### Data
= = = =

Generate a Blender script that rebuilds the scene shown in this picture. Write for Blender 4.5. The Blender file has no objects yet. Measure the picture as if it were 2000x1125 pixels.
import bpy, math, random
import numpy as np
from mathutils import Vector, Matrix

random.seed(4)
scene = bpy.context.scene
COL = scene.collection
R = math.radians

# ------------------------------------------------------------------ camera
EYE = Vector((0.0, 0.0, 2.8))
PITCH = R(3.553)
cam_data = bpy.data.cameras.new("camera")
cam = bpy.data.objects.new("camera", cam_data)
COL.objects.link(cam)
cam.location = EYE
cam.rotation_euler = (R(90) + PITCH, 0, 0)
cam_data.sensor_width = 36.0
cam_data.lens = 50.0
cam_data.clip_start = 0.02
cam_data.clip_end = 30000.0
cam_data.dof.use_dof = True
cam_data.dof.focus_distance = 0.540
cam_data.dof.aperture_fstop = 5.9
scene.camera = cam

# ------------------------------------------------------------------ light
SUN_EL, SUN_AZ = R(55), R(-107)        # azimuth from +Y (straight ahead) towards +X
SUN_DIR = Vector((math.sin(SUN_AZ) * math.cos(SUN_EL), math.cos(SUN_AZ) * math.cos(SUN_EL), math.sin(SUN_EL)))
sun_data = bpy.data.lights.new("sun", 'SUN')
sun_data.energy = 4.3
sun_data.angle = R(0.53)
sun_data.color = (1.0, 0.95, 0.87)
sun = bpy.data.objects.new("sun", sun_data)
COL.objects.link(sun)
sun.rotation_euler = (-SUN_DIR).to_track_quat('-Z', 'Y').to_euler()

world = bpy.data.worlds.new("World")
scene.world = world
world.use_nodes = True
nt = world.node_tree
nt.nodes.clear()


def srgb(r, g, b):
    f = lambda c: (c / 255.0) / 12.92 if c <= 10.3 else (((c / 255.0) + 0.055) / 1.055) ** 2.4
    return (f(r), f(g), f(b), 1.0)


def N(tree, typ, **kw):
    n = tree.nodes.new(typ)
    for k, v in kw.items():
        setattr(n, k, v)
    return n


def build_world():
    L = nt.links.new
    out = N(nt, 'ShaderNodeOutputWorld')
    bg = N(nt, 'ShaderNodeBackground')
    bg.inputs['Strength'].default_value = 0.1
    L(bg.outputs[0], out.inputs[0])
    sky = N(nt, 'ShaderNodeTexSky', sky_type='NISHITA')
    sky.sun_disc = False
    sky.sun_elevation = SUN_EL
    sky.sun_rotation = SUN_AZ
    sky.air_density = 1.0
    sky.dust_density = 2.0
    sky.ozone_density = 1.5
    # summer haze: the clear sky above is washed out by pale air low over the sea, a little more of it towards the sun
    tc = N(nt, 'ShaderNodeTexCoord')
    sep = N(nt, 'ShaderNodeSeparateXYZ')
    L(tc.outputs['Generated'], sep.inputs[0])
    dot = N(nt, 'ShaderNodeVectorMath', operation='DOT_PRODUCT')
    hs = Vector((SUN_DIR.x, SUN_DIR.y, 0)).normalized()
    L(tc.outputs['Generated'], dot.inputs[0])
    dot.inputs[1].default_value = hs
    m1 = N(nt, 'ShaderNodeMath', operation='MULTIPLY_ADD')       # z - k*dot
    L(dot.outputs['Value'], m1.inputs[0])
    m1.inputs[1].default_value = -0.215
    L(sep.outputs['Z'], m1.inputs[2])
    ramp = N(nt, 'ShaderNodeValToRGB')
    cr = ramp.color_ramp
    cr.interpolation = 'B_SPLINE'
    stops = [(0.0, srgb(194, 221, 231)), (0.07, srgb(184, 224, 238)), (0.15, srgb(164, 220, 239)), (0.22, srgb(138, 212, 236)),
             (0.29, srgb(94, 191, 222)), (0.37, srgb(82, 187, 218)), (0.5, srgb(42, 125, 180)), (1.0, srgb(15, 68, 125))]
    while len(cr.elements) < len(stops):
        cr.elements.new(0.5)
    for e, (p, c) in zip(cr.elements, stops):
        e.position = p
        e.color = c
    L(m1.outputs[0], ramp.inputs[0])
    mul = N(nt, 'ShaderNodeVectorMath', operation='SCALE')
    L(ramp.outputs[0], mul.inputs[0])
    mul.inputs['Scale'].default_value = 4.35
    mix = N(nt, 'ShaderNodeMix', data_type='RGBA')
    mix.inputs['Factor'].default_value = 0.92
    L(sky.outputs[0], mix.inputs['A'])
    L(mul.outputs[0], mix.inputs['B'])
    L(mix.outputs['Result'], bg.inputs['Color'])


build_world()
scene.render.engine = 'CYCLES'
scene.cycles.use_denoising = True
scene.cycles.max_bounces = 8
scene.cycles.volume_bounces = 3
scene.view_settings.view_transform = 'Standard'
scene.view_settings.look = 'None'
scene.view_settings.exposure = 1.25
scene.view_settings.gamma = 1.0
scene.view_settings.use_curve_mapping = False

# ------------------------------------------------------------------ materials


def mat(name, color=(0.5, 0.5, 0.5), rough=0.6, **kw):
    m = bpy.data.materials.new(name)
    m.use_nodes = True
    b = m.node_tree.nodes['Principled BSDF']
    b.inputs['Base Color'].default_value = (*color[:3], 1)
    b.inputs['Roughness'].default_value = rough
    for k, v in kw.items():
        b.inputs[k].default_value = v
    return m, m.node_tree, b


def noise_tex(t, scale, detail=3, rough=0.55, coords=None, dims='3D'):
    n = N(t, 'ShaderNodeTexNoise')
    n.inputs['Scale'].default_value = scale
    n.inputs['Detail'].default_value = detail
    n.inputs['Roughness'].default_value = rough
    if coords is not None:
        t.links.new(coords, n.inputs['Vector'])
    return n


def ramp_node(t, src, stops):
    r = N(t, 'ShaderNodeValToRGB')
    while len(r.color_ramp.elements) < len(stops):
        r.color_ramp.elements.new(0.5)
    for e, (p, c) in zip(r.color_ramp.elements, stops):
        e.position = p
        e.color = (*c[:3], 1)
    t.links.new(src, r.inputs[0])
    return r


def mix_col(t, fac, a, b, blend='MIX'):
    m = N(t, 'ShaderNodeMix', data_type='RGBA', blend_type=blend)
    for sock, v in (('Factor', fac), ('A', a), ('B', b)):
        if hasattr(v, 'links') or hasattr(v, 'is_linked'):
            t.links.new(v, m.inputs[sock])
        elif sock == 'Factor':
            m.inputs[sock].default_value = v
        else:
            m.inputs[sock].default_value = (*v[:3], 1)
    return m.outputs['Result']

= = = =

### Required work
Each line above must be reproduced exactly as it stands.

### Worked answer
Generate a Blender script that rebuilds the scene shown in this picture. Write for Blender 4.5. The Blender file has no objects yet. Measure the picture as if it were 2000x1125 pixels.
import bpy, math, random
import numpy as np
from mathutils import Vector, Matrix

random.seed(4)
scene = bpy.context.scene
COL = scene.collection
R = math.radians

# ------------------------------------------------------------------ camera
EYE = Vector((0.0, 0.0, 2.8))
PITCH = R(3.553)
cam_data = bpy.data.cameras.new("camera")
cam = bpy.data.objects.new("camera", cam_data)
COL.objects.link(cam)
cam.location = EYE
cam.rotation_euler = (R(90) + PITCH, 0, 0)
cam_data.sensor_width = 36.0
cam_data.lens = 50.0
cam_data.clip_start = 0.02
cam_data.clip_end = 30000.0
cam_data.dof.use_dof = True
cam_data.dof.focus_distance = 0.540
cam_data.dof.aperture_fstop = 5.9
scene.camera = cam

# ------------------------------------------------------------------ light
SUN_EL, SUN_AZ = R(55), R(-107)        # azimuth from +Y (straight ahead) towards +X
SUN_DIR = Vector((math.sin(SUN_AZ) * math.cos(SUN_EL), math.cos(SUN_AZ) * math.cos(SUN_EL), math.sin(SUN_EL)))
sun_data = bpy.data.lights.new("sun", 'SUN')
sun_data.energy = 4.3
sun_data.angle = R(0.53)
sun_data.color = (1.0, 0.95, 0.87)
sun = bpy.data.objects.new("sun", sun_data)
COL.objects.link(sun)
sun.rotation_euler = (-SUN_DIR).to_track_quat('-Z', 'Y').to_euler()

world = bpy.data.worlds.new("World")
scene.world = world
world.use_nodes = True
nt = world.node_tree
nt.nodes.clear()


def srgb(r, g, b):
    f = lambda c: (c / 255.0) / 12.92 if c <= 10.3 else (((c / 255.0) + 0.055) / 1.055) ** 2.4
    return (f(r), f(g), f(b), 1.0)


def N(tree, typ, **kw):
    n = tree.nodes.new(typ)
    for k, v in kw.items():
        setattr(n, k, v)
    return n


def build_world():
    L = nt.links.new
    out = N(nt, 'ShaderNodeOutputWorld')
    bg = N(nt, 'ShaderNodeBackground')
    bg.inputs['Strength'].default_value = 0.1
    L(bg.outputs[0], out.inputs[0])
    sky = N(nt, 'ShaderNodeTexSky', sky_type='NISHITA')
    sky.sun_disc = False
    sky.sun_elevation = SUN_EL
    sky.sun_rotation = SUN_AZ
    sky.air_density = 1.0
    sky.dust_density = 2.0
    sky.ozone_density = 1.5
    # summer haze: the clear sky above is washed out by pale air low over the sea, a little more of it towards the sun
    tc = N(nt, 'ShaderNodeTexCoord')
    sep = N(nt, 'ShaderNodeSeparateXYZ')
    L(tc.outputs['Generated'], sep.inputs[0])
    dot = N(nt, 'ShaderNodeVectorMath', operation='DOT_PRODUCT')
    hs = Vector((SUN_DIR.x, SUN_DIR.y, 0)).normalized()
    L(tc.outputs['Generated'], dot.inputs[0])
    dot.inputs[1].default_value = hs
    m1 = N(nt, 'ShaderNodeMath', operation='MULTIPLY_ADD')       # z - k*dot
    L(dot.outputs['Value'], m1.inputs[0])
    m1.inputs[1].default_value = -0.215
    L(sep.outputs['Z'], m1.inputs[2])
    ramp = N(nt, 'ShaderNodeValToRGB')
    cr = ramp.color_ramp
    cr.interpolation = 'B_SPLINE'
    stops = [(0.0, srgb(194, 221, 231)), (0.07, srgb(184, 224, 238)), (0.15, srgb(164, 220, 239)), (0.22, srgb(138, 212, 236)),
             (0.29, srgb(94, 191, 222)), (0.37, srgb(82, 187, 218)), (0.5, srgb(42, 125, 180)), (1.0, srgb(15, 68, 125))]
    while len(cr.elements) < len(stops):
        cr.elements.new(0.5)
    for e, (p, c) in zip(cr.elements, stops):
        e.position = p
        e.color = c
    L(m1.outputs[0], ramp.inputs[0])
    mul = N(nt, 'ShaderNodeVectorMath', operation='SCALE')
    L(ramp.outputs[0], mul.inputs[0])
    mul.inputs['Scale'].default_value = 4.35
    mix = N(nt, 'ShaderNodeMix', data_type='RGBA')
    mix.inputs['Factor'].default_value = 0.92
    L(sky.outputs[0], mix.inputs['A'])
    L(mul.outputs[0], mix.inputs['B'])
    L(mix.outputs['Result'], bg.inputs['Color'])


build_world()
scene.render.engine = 'CYCLES'
scene.cycles.use_denoising = True
scene.cycles.max_bounces = 8
scene.cycles.volume_bounces = 3
scene.view_settings.view_transform = 'Standard'
scene.view_settings.look = 'None'
scene.view_settings.exposure = 1.25
scene.view_settings.gamma = 1.0
scene.view_settings.use_curve_mapping = False

# ------------------------------------------------------------------ materials


def mat(name, color=(0.5, 0.5, 0.5), rough=0.6, **kw):
    m = bpy.data.materials.new(name)
    m.use_nodes = True
    b = m.node_tree.nodes['Principled BSDF']
    b.inputs['Base Color'].default_value = (*color[:3], 1)
    b.inputs['Roughness'].default_value = rough
    for k, v in kw.items():
        b.inputs[k].default_value = v
    return m, m.node_tree, b


def noise_tex(t, scale, detail=3, rough=0.55, coords=None, dims='3D'):
    n = N(t, 'ShaderNodeTexNoise')
    n.inputs['Scale'].default_value = scale
    n.inputs['Detail'].default_value = detail
    n.inputs['Roughness'].default_value = rough
    if coords is not None:
        t.links.new(coords, n.inputs['Vector'])
    return n


def ramp_node(t, src, stops):
    r = N(t, 'ShaderNodeValToRGB')
    while len(r.color_ramp.elements) < len(stops):
        r.color_ramp.elements.new(0.5)
    for e, (p, c) in zip(r.color_ramp.elements, stops):
        e.position = p
        e.color = (*c[:3], 1)
    t.links.new(src, r.inputs[0])
    return r


def mix_col(t, fac, a, b, blend='MIX'):
    m = N(t, 'ShaderNodeMix', data_type='RGBA', blend_type=blend)
    for sock, v in (('Factor', fac), ('A', a), ('B', b)):
        if hasattr(v, 'links') or hasattr(v, 'is_linked'):
            t.links.new(v, m.inputs[sock])
        elif sock == 'Factor':
            m.inputs[sock].default_value = v
        else:
            m.inputs[sock].default_value = (*v[:3], 1)
    return m.outputs['Result']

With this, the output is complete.